USDOT Increases TIFIA Lending Limit for Transit Projects

The U.S. Department of Transportation recently announced that it is increasing the loan limit under its Transportation Infrastructure Finance and Innovation Act or TIFIA credit program specifically for transit and Transit-oriented Development or TOD projects.

[Above photo by FTA]

This new initiative, “TIFIA 49,” allows borrowing up to 49 percent of eligible project costs specifically for transit projects that meet certain eligibility requirements. Although federal law allows all eligible highway and transit projects to receive up to 49 percent of project costs, USDOT in recent years have limited TIFIA loans to only cover up to 33 percent of project costs. This initiative would not apply to highway projects.

Morteza Farajian. Photo by AASHTO.

“With its significant lending capacity, USDOT can play an integral role in supporting projects that make our transportation system more accessible, resilient and sustainable,” explained Morteza Farajian, executive director of the USDOT’s Build America Bureau in a statement.

“The Bureau team is ready to partner with project sponsors on effective and efficient concepts, provide technical assistance on innovative approaches, and support them through the loan approval process,” he said.

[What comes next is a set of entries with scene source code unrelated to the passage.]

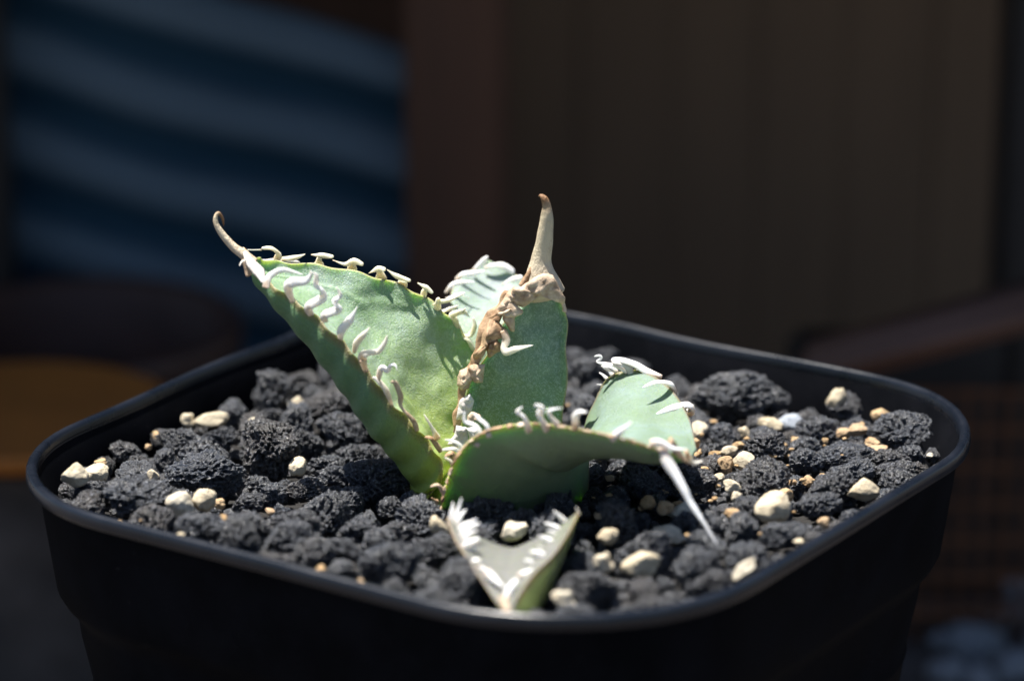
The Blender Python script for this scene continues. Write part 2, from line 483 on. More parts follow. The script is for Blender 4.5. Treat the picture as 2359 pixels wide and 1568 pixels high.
# big dark stones: u, v, w, h, label
BIGS = [
 (616, 1030, 152, 150, 'largest smooth-pored black lava stone standing left of the leaning agave leaf'),
 (474, 1090, 186, 124, 'wide pitted black lava stone in front of the tallest black one'),
 (413, 1020, 112, 74, 'dark brownish speckled lava stone behind the wide pitted one'),
 (507, 1008, 92, 64, 'low dark grey lava stone just under the white elongated pebble'),
 (308, 1004, 62, 50, 'small knobbly lava stone against the back left wall of the pot'),
 (289, 1042, 84, 58, 'bluish grey lava stone below the knobbly one near the left wall'),
 (312, 1146, 170, 96, 'broad charcoal lava lump left of the paired cream pebbles'),
 (205, 1132, 100, 60, 'rough black lava stone in front of the two leftmost cream pebbles'),
 (458, 1212, 120, 66, 'flat slate blue lava stone just below the paired cream pebbles'),
 (574, 1156, 90, 56, 'grey lava stone right of the paired cream pebbles'),
 (700, 1130, 110, 60, 'dark lava stone below the lone cream pebble near the agave base'),
 (897, 1172, 54, 60, 'small egg-shaped speckled lava stone left of the agave base'),
 (770, 1100, 84, 52, 'lava stone half in the shade of the leaning agave leaf'),
 (795, 1262, 96, 58, 'smooth grey lava stone in the gravel near the front left rim'),
 (907, 1300, 160, 120, 'large blurred slate lava stone near the front left rim'),
 (1072, 1345, 120, 120, 'blurred dark lava stone beside the tip of the small forked leaf'),
 (1010, 1262, 100, 70, 'brownish lava stone below the upright tan pebble left of the small forked leaf'),
 (690, 1205, 130, 80, 'charcoal lava lump midway between the paired cream pebbles and the agave'),
 (1692, 915, 205, 130, 'largest porous lava lump by the back right wall of the pot'),
 (1762, 1030, 120, 98, 'deeply pitted black lava stone in front of the back wall lump'),
 (1850, 900, 116, 76, 'brownish lava stone left of the upright cream pebble'),
 (1975, 934, 86, 76, 'dark lava stone right of the upright cream pebble'),
 (2078, 990, 150, 80, 'knobbly grey lava lump in the far right corner of the pot'),
 (1950, 1050, 150, 60, 'long bluish black lava stone left of the right rim'),
 (1664, 1004, 72, 60, 'small bluish lava stone under the bluish leaf edge'),
 (1858, 1062, 84, 66, 'black lava stone with a shaded hollow in the right gravel'),
 (1342, 782, 110, 72, 'blurred lava stone behind the upright agave leaf'),
 (1410, 800, 104, 90, 'blurred lava stone by the back wall right of the upright leaf'),
 (1496, 822, 120, 64, 'blurred brownish lava stone lying along the back right wall'),
 (1330, 920, 84, 64, 'smooth grey lava stone between upright leaf and drooping leaf'),
 (1345, 860, 130, 70, 'blurred dark lava stone just right of the upright leaf'),
 (1500, 1120, 110, 60, 'black lava stone under the drooping leaf'),
 (1590, 1110, 120, 80, 'black sparkling lava stone beside the white hanging spine'),
 (760, 935, 150, 90, 'brownish lava lump behind the leaning leaf against the left wall'),
 (790, 990, 130, 80, 'shaded lava stone tucked behind the leaning leaf'),
 (2052, 1058, 90, 48, 'dark lava stone beside the right rim'),
 (1330, 1420, 100, 60, 'blurred lava stone at the front rim right of the forked leaf tip'),
 (1500, 1400, 120, 60, 'blurred bluish lava stone heaped against the front right rim'),
 (1640, 1345, 120, 70, 'blurred lava stone left of the elongated cream pebble at the right rim'),
 (1880, 1160, 110, 60, 'black granular lava stone between the two large right cream pebbles'),
 (1800, 1230, 110, 60, 'dark lava stone below the square cream pebble'),
]
for i, (u, v, w, h, lab) in enumerate(BIGS):
    put_stone('lava_stone', BIG[i % 8] if w > 90 else MIDS[i % 12], u, v, w, h, lab, 'lava stone', 'larger dark lava stones in the pot', lift=0.02, sit=.8)

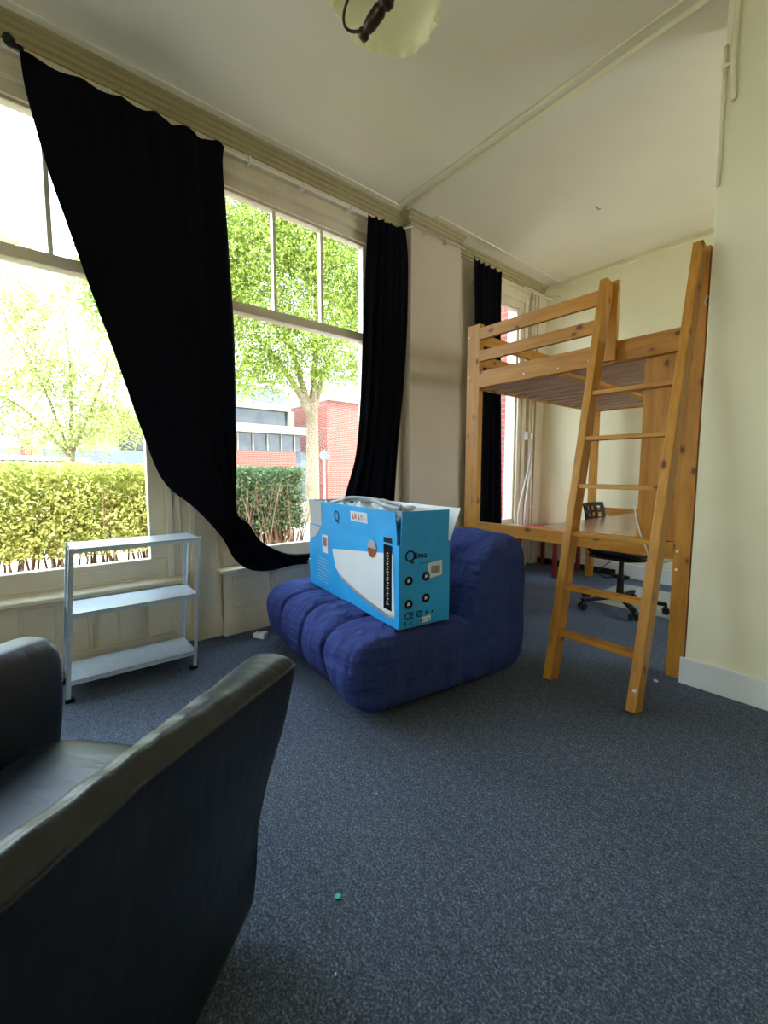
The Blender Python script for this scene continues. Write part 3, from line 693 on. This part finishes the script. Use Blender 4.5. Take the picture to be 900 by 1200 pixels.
# ------------------------------------------------------------------ leather armchair
F = Vector((-.66, .75, 0)).normalized(); Lr = Vector((F.y, -F.x, 0))      # forward, outward on the near side
arm0 = Vector((-.955, .51, 0)); HW = .42
AC = thing('leather_armchair', 'black leather club armchair with flared arms in the foreground', 'armchair', (arm0-F*.42-Lr*HW))
AC.rotation_euler = (0, 0, math.atan2(F.y, F.x)-PI/2)                      # local y forward, local x outward (camera side)
AD = .84
def arm_mesh(side):
    # s: 0 front .. 1 back ; profile loop in (x outward, z)
    P0 = [(-.17, .06), (-.15, .06), (-.16, .25), (-.165, .45), (-.150, .60), (-.125, .652), (-.08, .664), (-.035, .662), (-.008, .646), (-.006, .61), (-.032, .48), (-.075, .33), (-.10, .18), (-.095, .06), (-.12, .045), (-.15, .045)]
    def f(i, s):
        a = interp(P0+[P0[0]], i); x, z = a
        h = .0+.07*s**1.2; k = (z/.66)
        z2 = z+h*max(0, k)**2
        yy = .42-AD*s
        lean = -.105*(1-min(1, z/.62))**1.25*(1-s)              # front edge slopes back toward the floor
        bulge = 0
        if s < .06: q = 1-s/.06; sc = 1-.15*(1-math.sqrt(max(0, 1-q*q)))
        else: sc = 1
        cx, cz = -.085, .35; x = cx+(x-cx)*(sc if z > .1 else 1); z2 = cz+(z2-cz)*(1-(1-sc)*.12)
        rip = .0018*math.sin(60*yy+5*math.sin(9*yy))*(1 if z > .58 else 0)
        x -= .055*min(1, s/.55)*max(0, min(1, (x+.10)/.08))
        return (side*(HW+x), yy+lean, z2+rip)
    bm, V = grid(f, 96, 60, True)
    for j in (0, 59):
        ring = [V[i][j] for i in range(96)]; c = Vector((0, 0, 0))
        for v in ring: c += v.co
        c /= 96; n2 = [bm.verts.new(c+(v.co-c)*.7+Vector((0, .012 if j == 0 else -.012, 0))) for v in ring]
        for i in range(96): bm.faces.new((ring[i], ring[(i+1) % 96], n2[(i+1) % 96], n2[i]))
        bm.faces.new(n2)
    return bm
for sd in (1, -1):
    a = obj('armrest', arm_mesh(sd), M['leather'], AC, False, smooth=True, sub=1)
    bm = bmesh.new(); pts = []
    for k in range(30):
        s = .02+.96*k/29; z = .638+.07*s**1.2*.83; pts.append((sd*(HW-.005-.055*min(1, s/.55)), .42-AD*s, z))
    tube(bm, pts, .0045, 8); obj('piping', bm, M['leather'], a, False, smooth=True)
def cushion(x0, x1, y0, y1, z0, z1, p=4, n=30):
    def f(u, v):
        t = 2*PI*u; c, s = math.cos(t), math.sin(t); ph = -PI/2+PI*v; cc, ss = math.cos(ph), math.sin(ph)
        g = lambda q, e: math.copysign(abs(q)**e, q)
        return ((x0+x1)/2+(x1-x0)/2*g(cc, .35)*g(c, .3), (y0+y1)/2+(y1-y0)/2*g(cc, .35)*g(s, .3), (z0+z1)/2+(z1-z0)/2*g(ss, .7))
    bm, V = grid(f, 72, 26, True); bmesh.ops.remove_doubles(bm, verts=bm.verts, dist=.0008); return bm
obj('seat_cushion', cushion(-.265, .265, -.22, .37, .27, .445), M['leather'], AC, False, smooth=True)
obj('seat_base', box(-.27, .27, -.38, .30, .05, .29, .02), M['leather'], AC, False)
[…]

The borrowing cap adjustment for transit projects under the TIFIA loan program comes at a time when several state departments of transportation are expanding their transit development efforts.

Photo by the Colorado DOT

For example, the Colorado Department of Transportation and Wyoming Department of Transportation recently joined with the Cheyenne Metropolitan Planning Organization to study the feasibility of creating a public transit connection between the North Front Range region of Colorado and Cheyenne. That study should wrap up by year’s end.

“Identifying the best potential routes connecting riders to local, regional and statewide transit systems will not only benefit passengers, it will benefit the environment by reducing vehicle miles traveled and greenhouse gas emissions,” noted Amber Blake, director of the Colorado DOT’s Division of Transit and Rail, in a statement.

In June, the Maryland Department of Transportation and its regional partners – Baltimore City, Baltimore County, and Howard County – finalized the first phase of a feasibility study for the development of an East-West Transit Corridor for the region.

Photo by the Maryland Transit Administration

Spearheaded by the Maryland Transit Administration – a division of the Maryland DOT – this feasibility study is part of a 25-year Regional Transit Plan or RTP released in October 2020 that seeks to improve public transportation in Central Maryland.

Meanwhile, in July, the Texas Department of Transportation began increasing public transit investments statewide due to additional federal funding received from the $1.2 trillion Infrastructure Investment and Jobs Act, enacted in November 2021.

On July 12, the Texas Transportation Commission awarded more than $68 million in federal and state funds to transit providers across the state. Combined with an award received in June, TxDOT is distributing more than $146 million in public transit funding – a 65 percent increase compared to funds approved in the summer of 2021.